By the time the tins exited the packaging discharge, they were completely crushed and battered, yet every trace of pineapple had been forced out through the screen into the organic stream. Smith said repeated runs produced the same result, with no organic residue remaining inside the recovered tins. This allowed the aluminium to be sent directly to a recycler as a clean, single material product.
The ability to tolerate contaminants without damaging the unit is a core part of the design philosophy. Gas bottles, SodaStream canisters and other unexpected items sometimes enter waste streams. The reinforced shaft, redesigned paddles and heavier construction allow the system to process difficult materials without catastrophic damage.
Support infrastructure also forms part of the reliability equation. Smith said Waste Initiatives has invested in spare parts storage in both New South Wales and Melbourne, along with a network of technicians trained on the machines. This is important for operators running continuous 24-hour facilities.
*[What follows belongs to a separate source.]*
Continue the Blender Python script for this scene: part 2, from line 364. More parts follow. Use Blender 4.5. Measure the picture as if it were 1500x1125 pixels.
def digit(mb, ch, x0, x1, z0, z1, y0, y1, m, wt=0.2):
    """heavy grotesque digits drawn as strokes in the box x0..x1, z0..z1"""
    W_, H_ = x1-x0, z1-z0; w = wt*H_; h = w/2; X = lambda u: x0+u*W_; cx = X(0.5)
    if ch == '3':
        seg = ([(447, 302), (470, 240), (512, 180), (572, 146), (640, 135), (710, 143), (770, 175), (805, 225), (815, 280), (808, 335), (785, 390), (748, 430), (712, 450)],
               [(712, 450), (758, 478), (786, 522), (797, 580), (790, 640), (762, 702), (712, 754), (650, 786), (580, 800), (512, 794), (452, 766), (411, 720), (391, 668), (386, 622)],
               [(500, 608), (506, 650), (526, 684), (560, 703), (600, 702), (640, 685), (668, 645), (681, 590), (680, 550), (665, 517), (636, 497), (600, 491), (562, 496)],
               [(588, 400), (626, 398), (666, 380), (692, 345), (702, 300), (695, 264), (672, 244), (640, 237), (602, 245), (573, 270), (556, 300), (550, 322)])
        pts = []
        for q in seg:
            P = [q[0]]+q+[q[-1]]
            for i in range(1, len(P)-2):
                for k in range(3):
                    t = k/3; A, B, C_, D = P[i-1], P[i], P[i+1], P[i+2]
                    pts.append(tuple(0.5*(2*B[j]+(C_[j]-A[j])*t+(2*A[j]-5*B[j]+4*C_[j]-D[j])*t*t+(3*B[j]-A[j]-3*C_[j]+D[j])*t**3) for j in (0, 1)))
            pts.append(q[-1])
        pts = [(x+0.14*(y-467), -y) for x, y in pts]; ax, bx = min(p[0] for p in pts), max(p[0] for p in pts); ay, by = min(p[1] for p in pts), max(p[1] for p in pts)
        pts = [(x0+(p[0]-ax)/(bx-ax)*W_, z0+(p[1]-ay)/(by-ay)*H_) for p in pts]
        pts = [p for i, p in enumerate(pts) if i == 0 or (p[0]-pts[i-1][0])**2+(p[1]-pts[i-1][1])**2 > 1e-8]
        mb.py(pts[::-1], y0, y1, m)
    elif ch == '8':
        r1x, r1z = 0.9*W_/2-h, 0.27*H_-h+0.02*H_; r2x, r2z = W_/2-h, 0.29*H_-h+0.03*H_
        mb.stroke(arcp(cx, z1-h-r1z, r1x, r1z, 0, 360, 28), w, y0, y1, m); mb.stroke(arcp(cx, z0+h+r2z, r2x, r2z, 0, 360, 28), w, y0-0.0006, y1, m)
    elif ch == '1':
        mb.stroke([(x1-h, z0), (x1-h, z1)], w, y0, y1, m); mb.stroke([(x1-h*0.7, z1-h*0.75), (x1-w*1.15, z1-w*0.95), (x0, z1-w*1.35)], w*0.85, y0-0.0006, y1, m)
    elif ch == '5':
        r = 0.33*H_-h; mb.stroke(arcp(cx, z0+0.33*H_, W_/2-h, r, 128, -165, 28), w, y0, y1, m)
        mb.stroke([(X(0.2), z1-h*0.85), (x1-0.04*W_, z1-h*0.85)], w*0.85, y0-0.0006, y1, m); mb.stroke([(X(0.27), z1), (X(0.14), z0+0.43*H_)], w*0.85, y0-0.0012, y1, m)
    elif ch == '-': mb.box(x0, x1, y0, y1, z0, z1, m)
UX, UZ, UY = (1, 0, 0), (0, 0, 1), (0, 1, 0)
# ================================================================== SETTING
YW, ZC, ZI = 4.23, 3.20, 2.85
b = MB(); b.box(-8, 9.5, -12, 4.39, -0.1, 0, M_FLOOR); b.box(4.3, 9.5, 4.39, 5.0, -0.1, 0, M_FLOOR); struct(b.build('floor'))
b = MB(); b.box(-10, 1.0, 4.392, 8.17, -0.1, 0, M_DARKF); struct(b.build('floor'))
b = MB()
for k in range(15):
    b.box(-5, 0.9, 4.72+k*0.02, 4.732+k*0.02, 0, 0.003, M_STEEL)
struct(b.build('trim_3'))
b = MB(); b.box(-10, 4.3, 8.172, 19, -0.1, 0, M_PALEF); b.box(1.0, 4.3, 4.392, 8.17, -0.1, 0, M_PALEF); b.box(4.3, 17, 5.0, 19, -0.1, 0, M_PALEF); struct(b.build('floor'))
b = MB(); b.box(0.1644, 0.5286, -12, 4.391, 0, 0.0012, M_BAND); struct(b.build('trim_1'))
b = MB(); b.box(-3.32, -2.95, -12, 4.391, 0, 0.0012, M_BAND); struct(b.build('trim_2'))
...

The target markets for the system range from dedicated food waste processors and biodigestion plants through to food and beverage manufacturers processing waste on site. Large scale processors looking to comply with organics mandates form a major part of the uptake, particularly where large volumes of mixed commercial food waste are
handled daily.
Sargeant also pointed to facilities that generate highly consistent waste streams, such as snack food or beverage manufacturers. In those settings, the feedstock can be clean with only one plastic type involved, producing high-quality organic and packaging outputs with minimal post processing required.
Across all these applications, the technical foundation remains the same. The machine does not rely on detection systems, cameras or shredding. It uses physical behaviour, impact forces and screen sizing to produce a reliable separation outcome. That mechanical simplicity is what underpins both the purity results and the durability seen in the field.